Detail from an imaginary view of Archim-edes using burning mirrors to destroy the Roman fleet, from Opticae thesaurus, con-taining Vitellionis thurinopoloni opticae libri decem.

Hockney, meanwhile, zeroed in on the Mona Lisa, of 1503...

Mona Lisa (1503)
Leonardo da Vinci, in Secret Knowledge p.135.

...which he said stood out on his Wall, as the first instance of the sort of softer focus one actually gets from an image projected (either by a mirror or a lens) into a darkened chamber. (Earlier artists had aspired to more exact measurements but Leonardo seemed to be approximating the very cast of the projected image.) He also noted the bright light shining down from above (indicated by the deep shadows beneath the nose and lips)–at which point one of the others pointed out that Leonardo at any rate certainly knew of the optical properties of the camera obscura, frequent mention of which occurs throughout his notebooks (in secret-keeping reverse handwriting, of course.) (Of what didn’t Leonardo know? Hockney marveled in response.)

In a similiar vein, Hockney pointed out how one of the hardest things to master with the collaged, multiple-vantage method of painterly composition was a believably realistic spatial relationship between figures. With De La Tour, for example, for all the French master’s splendors, the figures seem separately posed (as they probably were) and barely seem to inhabit the same space. They fail to make eye contact, the spaces between figures are subtly wrong. In "The Fortune Teller" (1630), for example, the girl in the rear is bigger than the young man in the foreground.

The Fortune Teller (c.1630)
Georges de La Tour.

By contrast, Hockney came to see in the later Velazquez a virtual champion of the technique–again thanks to his softening of the atmospheric contours of the various figures, such that they indeed seem to be standing side by side or one behind the other. (In fact, Velazquez’s entire career can be seen as one of consistent progress toward such consummate mastery.)

Las Meninas (1656)
Diego Velazquez.

Meanwhile, Frans Hals, of all people, began increasingly to consume Hockney’s attention: strange, because he of all artists seems the most slapdash and spontaneous. Precisely, Hockney countered, but look for instance at the amazing foreshortening of the out-thrust hand in his portrait of the boy with the red-feathered cap holding the skull, from 1626.

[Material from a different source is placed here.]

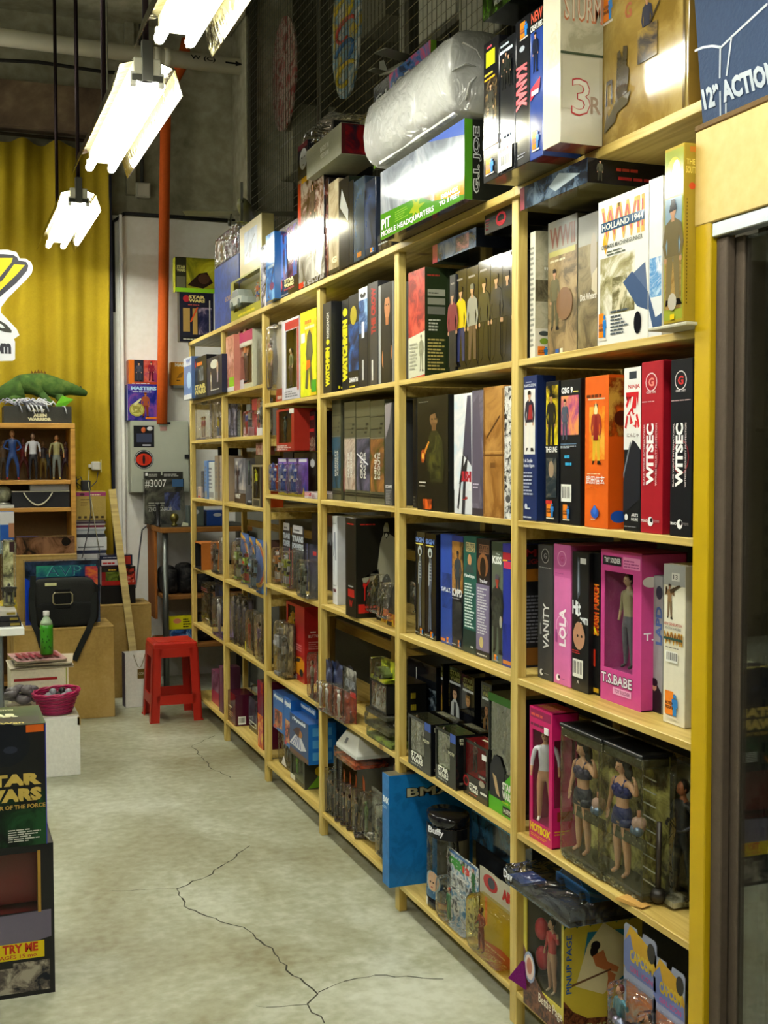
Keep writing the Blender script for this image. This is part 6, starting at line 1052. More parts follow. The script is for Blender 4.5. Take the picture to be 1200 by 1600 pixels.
for i, (xl, xr, yt) in enumerate(((511, 518, 1178), (519, 527, 1184), (529, 536, 1200), (538, 545, 1205), (547, 555, 1208), (558, 572, 1210))):
    p_ = pl(xl, xr, yt, rec=.03+.004*i)
    blister('hanging_card', ('olive clear card pack against the far post', 'black ribbed edge card pack', 'dark orange topped card, first from the post', 'dark orange topped card, second from the post', 'dark orange topped card, third from the post', 'dark orange topped card nearest the grey pack')[i], p_, ('4A4A38', '18181A', '5A2C1C', '6A3420', '5A2A1C', '3A2420')[i], bub=(.05, .02, .95, .8), dep=.04, F=[A(0, .8, 1, 1, 'B84818', 'D86828', '602018', 20)] if i > 1 else [L(.6, .1, .95, .9, 20, '8A8A80')], fill=ffig((('A88868', '6A6A60', '504848', '181818', '201810')), 'down', .6), yaw=-.25 if i > 1 else 0)
p_ = pl(573, 596, 1228, rec=.055); blister('grey_pack', 'grey blister pack with small green figure and logo', p_, '7A7A6C', bub=(.06, .15, .94, .95), dep=.05, F=[A(0, 0, 1, 1, '6A6A5C', '8A8A7C', 'A8A898', 20), E(.8, .15, .18, .1, 'C8B090'), E(.8, .15, .1, .06, '484038'), R(.05, .18, .6, .23, '2A2A34')], fill=ffig(('6A8A50', '5A8038', '5A7838', '486030', '4A5A30'), 'down', .6))
p_ = pl(597, 612, 1243, rec=.035); blister('grey_pack', 'darker grey blister pack beside blue box', p_, '5A5A54', bub=(.06, .1, .94, .9), dep=.05, fill=fbot(('606A60', '3A3A40', '202020')))
p_ = dict(loc=(X0+.09, 3.86, ZS[5]+.255), rz=-math.pi/2, w=.14, h=.12); blister('purple_pack', 'lilac printed pack lying above the grey packs', p_, '7A6890', bub=(.1, .1, .9, .8), dep=.05, F=[A(0, 0, 1, 1, '5A4A78', 'A888A8', 'C87850', 14)], fill=ffig(('C89878', 'C86838', '3A4860', '181818', '302018'), 'up', .6))
t = empty('toy_spaceship', (X0+.01, 4.33, ZS[5]+.315), -math.pi/2); lab(t, 'white wedge shaped toy spaceship hull lying across packs', 'toy spaceship')
mb = MB(); mb.add([(0, 0, 0), (.24, 0, 0), (.24, .22, 0), (0, .22, 0), (.035, .03, .055), (.19, .03, .06), (.2, .2, .06), (.04, .2, .055), (0, 0, -.012), (.24, 0, -.012), (.24, .22, -.012), (0, .22, -.012)], [(4, 5, 6, 7), (0, 1, 5, 4), (1, 2, 6, 5), (2, 3, 7, 6), (3, 0, 4, 7), (8, 9, 1, 0), (9, 10, 2, 1), (10, 11, 3, 2), (11, 8, 0, 3), (11, 10, 9, 8)], M('CCCEC8', 'plastic')); mb.obj('hull', t)
mb = MB(); mb.add([(.075, .008, .018), (.10, .008, .018), (.10, .018, .038), (.075, .018, .038)], [(0, 1, 2, 3)], M('6A7078')); mb.box(.12, .08, .0585, .14, .10, .062, M('404448')); mb.obj('hull_marking', t)
box('vehicle_box', 'black box with red top at back of shelf', dict(loc=(X0+.14, 4.46, ZS[5]), rz=-math.pi/2, w=.5, h=.36), .15, '16161A', F=[R(.2, .8, .6, .95, '7A2820'), A(0, 0, 1, .8, '101014', '1E1E24', '2A2A30', 12)])
p_ = dict(loc=(X0+.005, 4.35, ZS[5]+.262), rz=-math.pi/2, w=.25, h=.04); clam('clear_pack', 'clear tray propping up the white spaceship', p_, .2, back='A84020', plas=PLAS, r=.008)

# ================================================================== FOURTH BAY
cell(3, 1)
p_ = pl(424, 440, 505, rec=.01); blister('hourglass_pack', 'curvy clear pack with red label at foot', p_, 'A8A090', shape=[(0, 0), (1, 0), (.85, .25), (1, .5), (.9, .8), (.7, 1), (.3, 1), (.1, .8), (.25, .5), (.1, .25)], bub=(.1, .15, .9, .95), dep=.05, F=[P([(0, 0), (1, 0), (.85, .17), (.1, .17)], 'B83820'), L(.2, .04, .8, .12, 1, 'E0D8D0')], fill=ffig(('B88868', 'B09020', '685030', '181818', '201810'), 'down', .6))
p_ = pl(441, 468, 503, rec=.0); winbox('toy_window_box', 'white framed window box with red inner border', p_, .12, 'C0BCC4', win=(.22, .14, .86, .86), inner='8A7830', F=[R(.2, .87, .98, .97, 'A82028'), R(.88, .1, .97, .86, 'A83028'), L(.2, .03, .9, .12, 3, '707078'), R(.13, .1, .2, .9, 'D8D8D8')], fill=ffig(('B89878', '6A6A40', '58402A', '181818', '201810'), 'down', .5))
p_ = pl(470, 494.5, 490, rec=.0); box('figure_box', 'bright yellow box with costumed fighter artwork', p_, .12, 'C8CC20', F=[A(0, 0, 1, 1, 'C8D020', 'D8D828', 'D8B020', 10), L(.3, .85, .9, .93, 1, 'D07030'), L(.3, .79, .95, .85, 1, 'D8D0B0'), R(.05, .64, .3, .75, 'E0E0D8'), P([(.3, .1), (.4, .4), (.35, .5), (.45, .72), (.6, .78), (.75, .7), (.8, .5), (.7, .38), (.8, .08), (.65, .08), (.55, .34), (.45, .08)], '504E38'), E(.62, .55, .14, .1, '605E48'), P([(.35, .3), (.65, .34), (.62, .42), (.4, .42)], 'D06818'), R(.7, .04, 1, .18, '3A9A28')])
cell(3, 2)
def claw(xl, xr, nm, c, rec=.02):
    p_ = pl(xl, xr, 716, rec=rec)
    return blister('claw_pack', nm, p_, c, bub=(.1, .1, .9, .85), dep=.05, F=[A(0, 0, 1, 1, '503078', '6A3A98', '3050A0', 16), R(.1, .9, .9, .98, 'C8C8D0'), R(0, 0, 1, .06, 'C8B828'), P([(.4, .05), (.7, .05), (.6, .25)], 'D8C020')], fill=fbot(('3A60B8', '2A50A8', 'C8C8D0'), 1., name='blue_toy'))
claw(428, 442, 'purple card with blue clawed toy, near the post', '503078'); claw(443, 458, 'purple card with blue clawed toy, middle one', '503078'); claw(459, 474, 'purple card with blue clawed toy and amber badge', '5A3888')
box('small_box', 'small white and red printed box', pl(475.5, 486, 768, rec=.0), .1, 'B8A8A8', F=[R(0, .4, 1, .9, 'B02838'), L(.1, .1, .9, .9, 4, 'E0D8D8')]); box('small_box', 'small white printed box by the post', pl(487, 495, 771, rec=.0), .1, 'C0B8B8', F=[L(.1, .1, .9, .9, 4, '8A3040')])
zt_ = ZS[2]+.195; p_ = pl(432, 459.5, 641, X=X0+.01, z=zt_); winbox('toy_window_box', 'red window box with dark figure, upper tier', p_, .1, '902418', win=(.14, .2, .86, .95), inner='7A5A20', F=[L(.05, .03, .95, .16, 3, 'C8C0B8'), R(.75, .88, 1, .99, 'C8C8C0')], fill=ffig(('3A4A3C', '2A382C', '20281E', '14140F', '181C14'), 'down', .62))
p_ = pl(460, 493, 646, X=X0+.08, z=zt_); box('vehicle_box', 'black box with two red bands, upper tier', p_, .2, '201A1A', kind='gloss', F=[R(0, .78, .95, .88, 'A02020'), R(0, .48, .95, .56, 'A02020'), L(.2, .5, .7, .54, 1, 'D8D0C8'), A(.0, .0, 1, .35, '38302A', '7A6A58', '501818', 18)])
box('support_box', 'dark plain box holding up the upper tier', pl(460, 494, 716, X=X0+.09, h=.19), .2, '2A2420', F=[A(0, 0, 1, 1, '1E1A18', '3A3428', '4A4030', 10), E(.85, .75, .1, .1, 'C8C8C8')])
box('support_box', 'dark plain box behind the claw packs', pl(426, 458, 716, X=X0+.09, h=.193), .2, '1C1820', F=[A(0, 0, 1, 1, '141218', '201C26', '2A2430', 10)])
cell(3, 3)
TF = lambda: [R(.1, .88, .9, 1, 'B8B8BC'), L(.2, .91, .8, .96, 1, '404048'), T('TRANS', .02, .74, .98, .84, 'A8B0B8', 0, .06), T('FORMERS', .02, .62, .98, .72, 'A8B0B8', 0, .06)]
p_ = pl(429, 447, 815, 908); blister('robot_card', 'red edged card with round bubble and title', p_, '2A2A30', bub=(.08, .03, .92, .6), dep=.06, F=TF()+[R(0, 0, .12, .6, '981820'), R(.88, 0, 1, .6, '981820')], fill=fbot(('C8C0B8', 'B87838', '303828'), .9))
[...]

Young Man with a Skull (Vanitas, 1626-8)
Frans Hals, in Secret Knowledge p.154.

How long could a model have been expected to hold that pose? Keep in mind, there is no charcoal underdrawing, and yet the gesture retains an astonishing freshness. Could Hals merely have eyeballed this, Hockney wondered, or was some solid optical structure guiding the quick, fluid brushstrokes?